**Exercise prompt**: Output the data below in full, byte for byte. Nothing may differ.

**Entries supplied**:
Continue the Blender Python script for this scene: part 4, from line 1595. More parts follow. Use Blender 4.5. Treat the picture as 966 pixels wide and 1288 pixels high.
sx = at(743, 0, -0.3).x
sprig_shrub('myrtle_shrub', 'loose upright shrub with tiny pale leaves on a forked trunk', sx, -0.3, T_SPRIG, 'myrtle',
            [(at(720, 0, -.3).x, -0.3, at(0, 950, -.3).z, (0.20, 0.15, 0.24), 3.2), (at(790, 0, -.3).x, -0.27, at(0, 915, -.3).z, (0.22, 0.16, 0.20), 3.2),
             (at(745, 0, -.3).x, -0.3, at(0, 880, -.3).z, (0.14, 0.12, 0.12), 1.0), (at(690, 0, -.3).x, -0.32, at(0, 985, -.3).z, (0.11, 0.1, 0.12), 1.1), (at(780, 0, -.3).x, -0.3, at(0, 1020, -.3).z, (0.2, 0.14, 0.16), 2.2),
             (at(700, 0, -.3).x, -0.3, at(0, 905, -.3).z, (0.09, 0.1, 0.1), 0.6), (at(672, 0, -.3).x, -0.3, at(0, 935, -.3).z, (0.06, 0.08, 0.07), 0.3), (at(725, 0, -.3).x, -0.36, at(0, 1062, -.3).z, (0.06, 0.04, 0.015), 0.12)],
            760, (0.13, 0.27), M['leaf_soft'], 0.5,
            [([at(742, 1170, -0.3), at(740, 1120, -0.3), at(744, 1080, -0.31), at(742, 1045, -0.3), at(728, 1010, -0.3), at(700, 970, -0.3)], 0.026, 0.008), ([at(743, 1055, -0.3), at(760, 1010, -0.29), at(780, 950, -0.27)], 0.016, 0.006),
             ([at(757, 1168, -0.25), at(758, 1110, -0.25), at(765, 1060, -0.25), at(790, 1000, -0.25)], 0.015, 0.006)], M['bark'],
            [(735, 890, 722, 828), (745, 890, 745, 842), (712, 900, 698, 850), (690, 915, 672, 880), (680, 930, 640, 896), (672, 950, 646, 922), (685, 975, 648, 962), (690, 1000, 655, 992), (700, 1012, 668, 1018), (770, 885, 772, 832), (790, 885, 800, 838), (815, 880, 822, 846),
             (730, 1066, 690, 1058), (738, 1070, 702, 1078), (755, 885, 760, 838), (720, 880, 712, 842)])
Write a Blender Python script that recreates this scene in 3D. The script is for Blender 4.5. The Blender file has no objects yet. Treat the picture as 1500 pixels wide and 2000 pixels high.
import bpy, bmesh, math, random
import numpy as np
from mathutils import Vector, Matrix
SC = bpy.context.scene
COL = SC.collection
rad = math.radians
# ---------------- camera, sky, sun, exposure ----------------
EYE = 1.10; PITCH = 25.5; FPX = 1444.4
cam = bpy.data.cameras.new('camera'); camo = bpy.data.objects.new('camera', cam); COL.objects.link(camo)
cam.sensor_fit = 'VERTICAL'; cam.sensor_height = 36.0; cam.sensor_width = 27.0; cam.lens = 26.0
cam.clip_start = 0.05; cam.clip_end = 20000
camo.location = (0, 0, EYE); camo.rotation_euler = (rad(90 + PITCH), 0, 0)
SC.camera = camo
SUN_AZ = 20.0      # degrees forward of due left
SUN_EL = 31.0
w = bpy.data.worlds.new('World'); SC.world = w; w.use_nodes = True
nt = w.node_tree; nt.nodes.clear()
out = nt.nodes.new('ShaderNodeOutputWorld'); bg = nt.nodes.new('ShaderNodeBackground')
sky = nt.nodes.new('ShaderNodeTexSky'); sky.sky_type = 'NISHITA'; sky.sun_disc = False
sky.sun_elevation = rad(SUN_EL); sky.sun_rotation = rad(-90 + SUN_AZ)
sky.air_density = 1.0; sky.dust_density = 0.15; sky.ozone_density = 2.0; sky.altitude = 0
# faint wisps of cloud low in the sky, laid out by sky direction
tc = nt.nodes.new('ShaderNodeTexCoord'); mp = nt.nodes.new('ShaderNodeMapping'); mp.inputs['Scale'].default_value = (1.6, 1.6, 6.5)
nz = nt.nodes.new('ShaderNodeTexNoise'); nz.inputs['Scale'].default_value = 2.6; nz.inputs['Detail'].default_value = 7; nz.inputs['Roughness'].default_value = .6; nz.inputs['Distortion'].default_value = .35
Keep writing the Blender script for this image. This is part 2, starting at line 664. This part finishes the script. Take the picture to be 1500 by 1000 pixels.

**Answer to this task**:
Continue the Blender Python script for this scene: part 4, from line 1595. More parts follow. Use Blender 4.5. Treat the picture as 966 pixels wide and 1288 pixels high.
sx = at(743, 0, -0.3).x
sprig_shrub('myrtle_shrub', 'loose upright shrub with tiny pale leaves on a forked trunk', sx, -0.3, T_SPRIG, 'myrtle',
            [(at(720, 0, -.3).x, -0.3, at(0, 950, -.3).z, (0.20, 0.15, 0.24), 3.2), (at(790, 0, -.3).x, -0.27, at(0, 915, -.3).z, (0.22, 0.16, 0.20), 3.2),
             (at(745, 0, -.3).x, -0.3, at(0, 880, -.3).z, (0.14, 0.12, 0.12), 1.0), (at(690, 0, -.3).x, -0.32, at(0, 985, -.3).z, (0.11, 0.1, 0.12), 1.1), (at(780, 0, -.3).x, -0.3, at(0, 1020, -.3).z, (0.2, 0.14, 0.16), 2.2),
             (at(700, 0, -.3).x, -0.3, at(0, 905, -.3).z, (0.09, 0.1, 0.1), 0.6), (at(672, 0, -.3).x, -0.3, at(0, 935, -.3).z, (0.06, 0.08, 0.07), 0.3), (at(725, 0, -.3).x, -0.36, at(0, 1062, -.3).z, (0.06, 0.04, 0.015), 0.12)],
            760, (0.13, 0.27), M['leaf_soft'], 0.5,
            [([at(742, 1170, -0.3), at(740, 1120, -0.3), at(744, 1080, -0.31), at(742, 1045, -0.3), at(728, 1010, -0.3), at(700, 970, -0.3)], 0.026, 0.008), ([at(743, 1055, -0.3), at(760, 1010, -0.29), at(780, 950, -0.27)], 0.016, 0.006),
             ([at(757, 1168, -0.25), at(758, 1110, -0.25), at(765, 1060, -0.25), at(790, 1000, -0.25)], 0.015, 0.006)], M['bark'],
            [(735, 890, 722, 828), (745, 890, 745, 842), (712, 900, 698, 850), (690, 915, 672, 880), (680, 930, 640, 896), (672, 950, 646, 922), (685, 975, 648, 962), (690, 1000, 655, 992), (700, 1012, 668, 1018), (770, 885, 772, 832), (790, 885, 800, 838), (815, 880, 822, 846),
             (730, 1066, 690, 1058), (738, 1070, 702, 1078), (755, 885, 760, 838), (720, 880, 712, 842)])
Write a Blender Python script that recreates this scene in 3D. The script is for Blender 4.5. The Blender file has no objects yet. Treat the picture as 1500 pixels wide and 2000 pixels high.
import bpy, bmesh, math, random
import numpy as np
from mathutils import Vector, Matrix
SC = bpy.context.scene
COL = SC.collection
rad = math.radians
# ---------------- camera, sky, sun, exposure ----------------
EYE = 1.10; PITCH = 25.5; FPX = 1444.4
cam = bpy.data.cameras.new('camera'); camo = bpy.data.objects.new('camera', cam); COL.objects.link(camo)
cam.sensor_fit = 'VERTICAL'; cam.sensor_height = 36.0; cam.sensor_width = 27.0; cam.lens = 26.0
cam.clip_start = 0.05; cam.clip_end = 20000
camo.location = (0, 0, EYE); camo.rotation_euler = (rad(90 + PITCH), 0, 0)
SC.camera = camo
SUN_AZ = 20.0      # degrees forward of due left
SUN_EL = 31.0
w = bpy.data.worlds.new('World'); SC.world = w; w.use_nodes = True
nt = w.node_tree; nt.nodes.clear()
out = nt.nodes.new('ShaderNodeOutputWorld'); bg = nt.nodes.new('ShaderNodeBackground')
sky = nt.nodes.new('ShaderNodeTexSky'); sky.sky_type = 'NISHITA'; sky.sun_disc = False
sky.sun_elevation = rad(SUN_EL); sky.sun_rotation = rad(-90 + SUN_AZ)
sky.air_density = 1.0; sky.dust_density = 0.15; sky.ozone_density = 2.0; sky.altitude = 0
# faint wisps of cloud low in the sky, laid out by sky direction
tc = nt.nodes.new('ShaderNodeTexCoord'); mp = nt.nodes.new('ShaderNodeMapping'); mp.inputs['Scale'].default_value = (1.6, 1.6, 6.5)
nz = nt.nodes.new('ShaderNodeTexNoise'); nz.inputs['Scale'].default_value = 2.6; nz.inputs['Detail'].default_value = 7; nz.inputs['Roughness'].default_value = .6; nz.inputs['Distortion'].default_value = .35
Keep writing the Blender script for this image. This is part 2, starting at line 664. This part finishes the script. Take the picture to be 1500 by 1000 pixels.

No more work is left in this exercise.